Trifft man sie in ihrem Co-Working Space Friends Work Here, einem Grossraumbüro, in dem Einzelpersonen einen Arbeitsplatz mieten können – ein weiteres Swiss-Miss-Projekt –, verliert man den Glauben an eine baldige Rückkehr. In den höchsten Tönen schwärmt sie vom guten Arbeitsklima, von der kreativen Energie, den tollen Leuten. Stolz führt sie durch die verwinkelten Räume. In einer Ecke hängt ein «Gireitsli», an einer Wand klebt ein grosses Bild eines brüllenden Bären. Ihr Arbeitsort, fünf Fussminuten von ihrem Zuhause entfernt, ist das pure Gegenteil der eleganten, modernen Wohnung. Das Büro liegt in einer alten Lagerhalle, die Toilette ist improvisiert, der Lift handbetrieben. Das Gebäude hat einen herben Charme. Im ersten Stock sind die Räumlichkeiten von Tattly, im zweiten liegt das Hauptquartier von Creative Mornings. Insgesamt arbeiten 18 Leute für Tina Roth Eisenberg.

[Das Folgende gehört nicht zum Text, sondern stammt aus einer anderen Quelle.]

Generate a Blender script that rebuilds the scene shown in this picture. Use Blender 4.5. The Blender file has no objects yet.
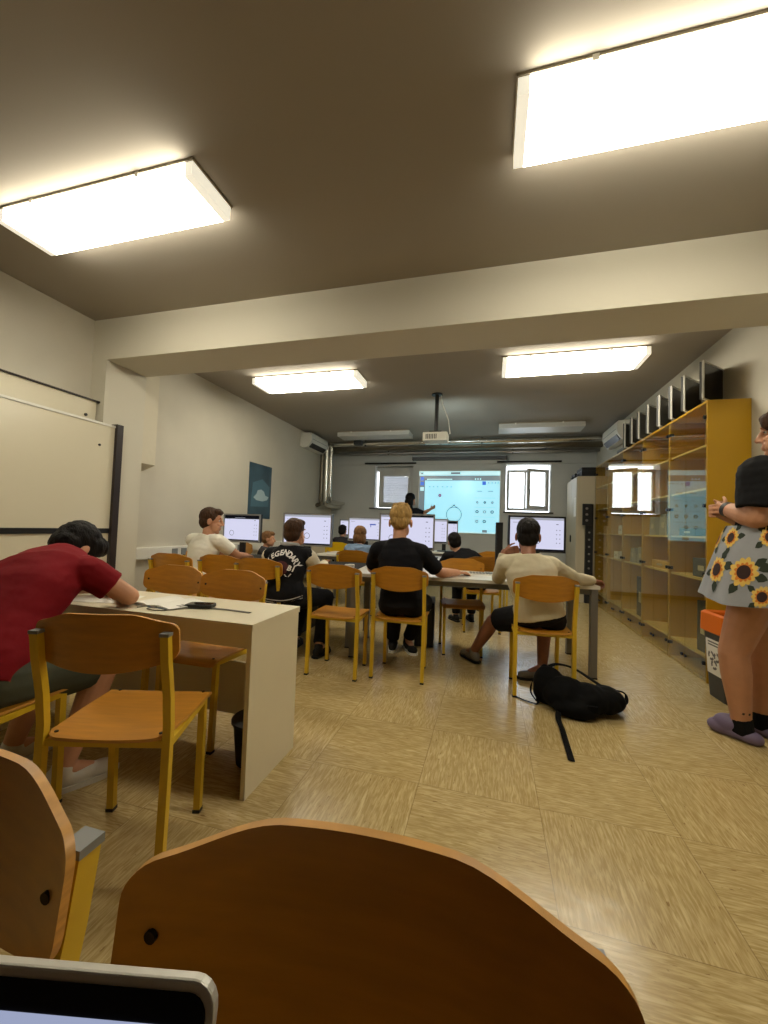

Dass sie ihre eigene Firma besitzt, erstaunt nicht, wenn man die Karriere der Eltern kennt. Ihre Mutter führte ein Kleidergeschäft in St. Gallen. Eine grosse Boutique auf drei Stockwerken mit dreissig Angestellten. «Sie war eine Badass-Businesslady, aber das habe ich damals nicht realisiert», sagt Tina Roth Eisenberg heute. Ihr Vater war Immobilienmakler, jedenfalls bis das erste Apple-Gerät auf den Markt kam. Fasziniert von der neuen Technik, sattelte er um, gründete eine Schule für Mac-User und das Magazin «Macintouch», das bis 2001 eine Auflage von 11 000 Exemplaren erreichte. Die Begeisterung für Neues hat sie von ihrem Vater, das Organisationstalent von ihrer Mutter.

Die familiären Voraussetzungen waren also optimal – reichen aber doch nicht als Erklärung für den internationalen Erfolg der Tochter. An einem Vortrag vor mehreren Tausend Leuten meinte sie vor Jahresfrist: Jeder soll sich überlegen, welcher Superheld er wäre. Was seine Superpower sei. «Meine ist der Enthusiasmus!», sagte die Swiss Miss. Es ist die wohl einfachste und zugleich treffendste Antwort auf die Frage nach ihrem Erfolg. Die Erklärung, warum die so unterschiedlichen Projekte alle stetig und prächtig gedeihen. Man würde Tina Roth Eisenberg jedes Produkt abkaufen, ihr die Verantwortung für jedes Projekt geben. Ihre Überzeugung überzeugt.

Die Schweizer Bodenständigkeit und die amerikanische Euphorie sind gute Zutaten. Aber erst mit Tina Roth Eisenbergs’ Enthusiasmus bilden sie den perfekten Mix für eine steile Karriere.